Records for this task:
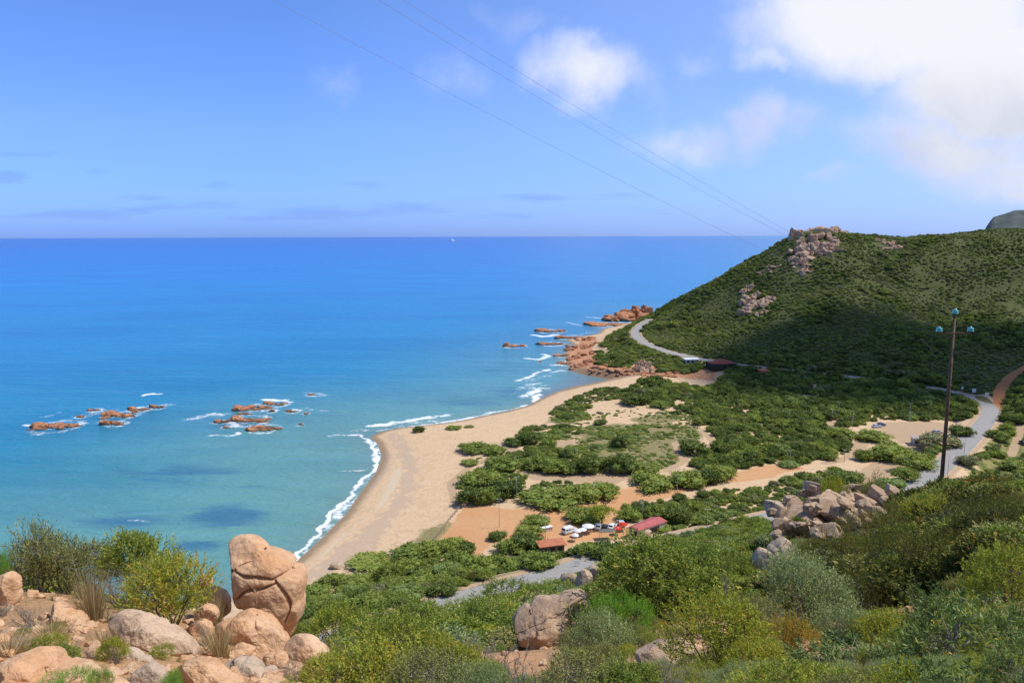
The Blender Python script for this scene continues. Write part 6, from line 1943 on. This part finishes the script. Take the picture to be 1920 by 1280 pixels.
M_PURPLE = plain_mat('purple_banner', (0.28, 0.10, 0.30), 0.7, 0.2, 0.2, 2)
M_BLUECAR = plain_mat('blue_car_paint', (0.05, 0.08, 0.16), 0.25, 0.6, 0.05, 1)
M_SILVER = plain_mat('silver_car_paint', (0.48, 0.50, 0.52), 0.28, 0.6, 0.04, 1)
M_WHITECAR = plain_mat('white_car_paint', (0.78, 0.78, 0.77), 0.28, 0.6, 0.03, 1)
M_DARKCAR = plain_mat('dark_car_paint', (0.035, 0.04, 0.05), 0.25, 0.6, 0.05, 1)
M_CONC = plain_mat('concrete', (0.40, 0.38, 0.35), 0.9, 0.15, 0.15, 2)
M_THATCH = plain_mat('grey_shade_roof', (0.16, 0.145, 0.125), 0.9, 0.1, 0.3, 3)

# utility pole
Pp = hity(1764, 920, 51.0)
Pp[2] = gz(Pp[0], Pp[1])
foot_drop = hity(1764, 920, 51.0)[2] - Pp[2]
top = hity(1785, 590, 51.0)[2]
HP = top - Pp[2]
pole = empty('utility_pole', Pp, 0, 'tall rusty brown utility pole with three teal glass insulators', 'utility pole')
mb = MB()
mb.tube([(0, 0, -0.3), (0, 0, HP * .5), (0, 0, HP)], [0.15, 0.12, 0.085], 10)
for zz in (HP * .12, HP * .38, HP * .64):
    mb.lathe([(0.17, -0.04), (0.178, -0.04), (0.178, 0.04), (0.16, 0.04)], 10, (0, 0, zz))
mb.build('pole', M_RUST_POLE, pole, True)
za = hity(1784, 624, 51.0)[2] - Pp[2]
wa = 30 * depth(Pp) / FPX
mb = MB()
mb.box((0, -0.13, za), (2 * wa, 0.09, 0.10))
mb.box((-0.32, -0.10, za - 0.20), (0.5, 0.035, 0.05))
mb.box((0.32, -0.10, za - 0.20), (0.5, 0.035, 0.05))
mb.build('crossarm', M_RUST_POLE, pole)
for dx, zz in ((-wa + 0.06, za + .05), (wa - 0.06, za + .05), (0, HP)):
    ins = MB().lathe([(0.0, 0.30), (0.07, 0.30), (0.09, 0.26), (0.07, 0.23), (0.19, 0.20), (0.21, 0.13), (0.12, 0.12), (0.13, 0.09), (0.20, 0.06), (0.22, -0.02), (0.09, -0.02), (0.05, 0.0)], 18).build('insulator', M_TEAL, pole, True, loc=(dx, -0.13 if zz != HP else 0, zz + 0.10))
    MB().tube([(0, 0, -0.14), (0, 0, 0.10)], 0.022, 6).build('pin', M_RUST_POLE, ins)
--
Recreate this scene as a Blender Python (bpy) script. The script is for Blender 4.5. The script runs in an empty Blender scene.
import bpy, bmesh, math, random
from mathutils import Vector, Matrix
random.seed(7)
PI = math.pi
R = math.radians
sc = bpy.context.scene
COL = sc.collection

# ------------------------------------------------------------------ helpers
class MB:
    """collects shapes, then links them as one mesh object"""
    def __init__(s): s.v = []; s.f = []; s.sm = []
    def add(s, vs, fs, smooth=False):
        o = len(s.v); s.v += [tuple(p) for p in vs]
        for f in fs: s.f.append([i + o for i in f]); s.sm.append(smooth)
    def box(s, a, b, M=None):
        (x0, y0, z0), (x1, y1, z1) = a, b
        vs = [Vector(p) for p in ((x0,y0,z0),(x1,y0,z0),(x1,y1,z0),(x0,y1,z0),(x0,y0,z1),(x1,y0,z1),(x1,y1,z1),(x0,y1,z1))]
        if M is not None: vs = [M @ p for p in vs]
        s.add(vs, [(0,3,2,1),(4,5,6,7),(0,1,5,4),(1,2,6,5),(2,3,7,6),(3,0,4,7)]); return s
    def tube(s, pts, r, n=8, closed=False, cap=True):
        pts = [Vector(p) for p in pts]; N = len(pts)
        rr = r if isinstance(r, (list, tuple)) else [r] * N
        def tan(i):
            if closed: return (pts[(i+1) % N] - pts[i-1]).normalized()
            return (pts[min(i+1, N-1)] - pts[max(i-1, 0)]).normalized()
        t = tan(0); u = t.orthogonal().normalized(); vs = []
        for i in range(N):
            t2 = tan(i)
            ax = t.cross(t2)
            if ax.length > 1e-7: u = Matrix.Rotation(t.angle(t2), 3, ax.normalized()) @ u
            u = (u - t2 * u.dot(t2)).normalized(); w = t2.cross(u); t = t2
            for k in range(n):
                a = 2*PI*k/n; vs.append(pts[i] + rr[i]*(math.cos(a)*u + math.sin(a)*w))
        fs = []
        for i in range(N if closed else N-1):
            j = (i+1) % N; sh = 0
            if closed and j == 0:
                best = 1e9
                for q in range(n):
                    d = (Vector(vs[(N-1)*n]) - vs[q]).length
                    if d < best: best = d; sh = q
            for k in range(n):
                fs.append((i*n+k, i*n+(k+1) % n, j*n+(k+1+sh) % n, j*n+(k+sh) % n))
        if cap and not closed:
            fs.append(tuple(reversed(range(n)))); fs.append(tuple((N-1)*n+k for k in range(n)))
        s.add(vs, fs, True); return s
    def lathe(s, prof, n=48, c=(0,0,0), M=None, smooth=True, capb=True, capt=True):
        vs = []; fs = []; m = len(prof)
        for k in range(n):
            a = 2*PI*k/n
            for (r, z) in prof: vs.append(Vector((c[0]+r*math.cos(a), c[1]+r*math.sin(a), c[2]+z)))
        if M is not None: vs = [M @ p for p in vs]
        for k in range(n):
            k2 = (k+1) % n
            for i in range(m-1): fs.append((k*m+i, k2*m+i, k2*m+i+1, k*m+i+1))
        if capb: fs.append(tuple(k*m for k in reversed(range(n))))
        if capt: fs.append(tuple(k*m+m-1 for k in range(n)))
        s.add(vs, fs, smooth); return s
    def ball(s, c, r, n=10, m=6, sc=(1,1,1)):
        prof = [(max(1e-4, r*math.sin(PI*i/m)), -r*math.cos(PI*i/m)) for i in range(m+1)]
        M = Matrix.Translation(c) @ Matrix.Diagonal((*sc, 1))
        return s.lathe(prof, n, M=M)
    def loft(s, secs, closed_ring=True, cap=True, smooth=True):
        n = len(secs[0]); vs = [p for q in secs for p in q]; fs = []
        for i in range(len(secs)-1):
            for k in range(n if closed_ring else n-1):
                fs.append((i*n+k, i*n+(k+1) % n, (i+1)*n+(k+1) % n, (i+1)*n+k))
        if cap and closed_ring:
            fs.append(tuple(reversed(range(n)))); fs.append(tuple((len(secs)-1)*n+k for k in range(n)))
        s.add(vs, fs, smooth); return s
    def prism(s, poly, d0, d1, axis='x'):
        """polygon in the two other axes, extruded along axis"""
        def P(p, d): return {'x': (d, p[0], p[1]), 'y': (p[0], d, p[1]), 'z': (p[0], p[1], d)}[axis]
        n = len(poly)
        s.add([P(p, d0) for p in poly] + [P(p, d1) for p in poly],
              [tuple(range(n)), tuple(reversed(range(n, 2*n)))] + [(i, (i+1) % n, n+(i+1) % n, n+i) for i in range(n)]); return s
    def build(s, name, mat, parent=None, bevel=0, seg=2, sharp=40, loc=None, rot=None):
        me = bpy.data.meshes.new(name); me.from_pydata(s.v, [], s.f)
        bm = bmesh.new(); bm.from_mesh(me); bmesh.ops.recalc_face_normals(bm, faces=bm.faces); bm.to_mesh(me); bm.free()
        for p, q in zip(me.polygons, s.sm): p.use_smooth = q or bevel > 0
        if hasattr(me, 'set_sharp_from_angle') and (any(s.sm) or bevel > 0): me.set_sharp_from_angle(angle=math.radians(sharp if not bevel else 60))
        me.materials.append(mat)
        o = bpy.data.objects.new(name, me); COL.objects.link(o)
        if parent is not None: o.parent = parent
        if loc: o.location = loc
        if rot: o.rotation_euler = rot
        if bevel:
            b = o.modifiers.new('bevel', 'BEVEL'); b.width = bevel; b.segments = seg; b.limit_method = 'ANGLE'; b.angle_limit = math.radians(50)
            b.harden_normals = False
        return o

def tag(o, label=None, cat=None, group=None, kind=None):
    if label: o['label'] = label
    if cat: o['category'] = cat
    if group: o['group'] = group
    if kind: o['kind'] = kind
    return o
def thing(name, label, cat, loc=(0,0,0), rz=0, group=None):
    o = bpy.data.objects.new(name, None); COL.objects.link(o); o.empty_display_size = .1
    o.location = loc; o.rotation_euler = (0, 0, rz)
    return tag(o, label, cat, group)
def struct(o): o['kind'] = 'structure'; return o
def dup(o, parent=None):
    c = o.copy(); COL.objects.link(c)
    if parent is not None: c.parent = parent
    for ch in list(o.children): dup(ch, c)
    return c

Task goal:
Each line from the one holding "The Blender Python" to the one holding "0.1, 0.3, 3)", those two included, is to be transcribed exactly, and no other line.

Output of the task:
The Blender Python script for this scene continues. Write part 6, from line 1943 on. This part finishes the script. Take the picture to be 1920 by 1280 pixels.
M_PURPLE = plain_mat('purple_banner', (0.28, 0.10, 0.30), 0.7, 0.2, 0.2, 2)
M_BLUECAR = plain_mat('blue_car_paint', (0.05, 0.08, 0.16), 0.25, 0.6, 0.05, 1)
M_SILVER = plain_mat('silver_car_paint', (0.48, 0.50, 0.52), 0.28, 0.6, 0.04, 1)
M_WHITECAR = plain_mat('white_car_paint', (0.78, 0.78, 0.77), 0.28, 0.6, 0.03, 1)
M_DARKCAR = plain_mat('dark_car_paint', (0.035, 0.04, 0.05), 0.25, 0.6, 0.05, 1)
M_CONC = plain_mat('concrete', (0.40, 0.38, 0.35), 0.9, 0.15, 0.15, 2)
M_THATCH = plain_mat('grey_shade_roof', (0.16, 0.145, 0.125), 0.9, 0.1, 0.3, 3)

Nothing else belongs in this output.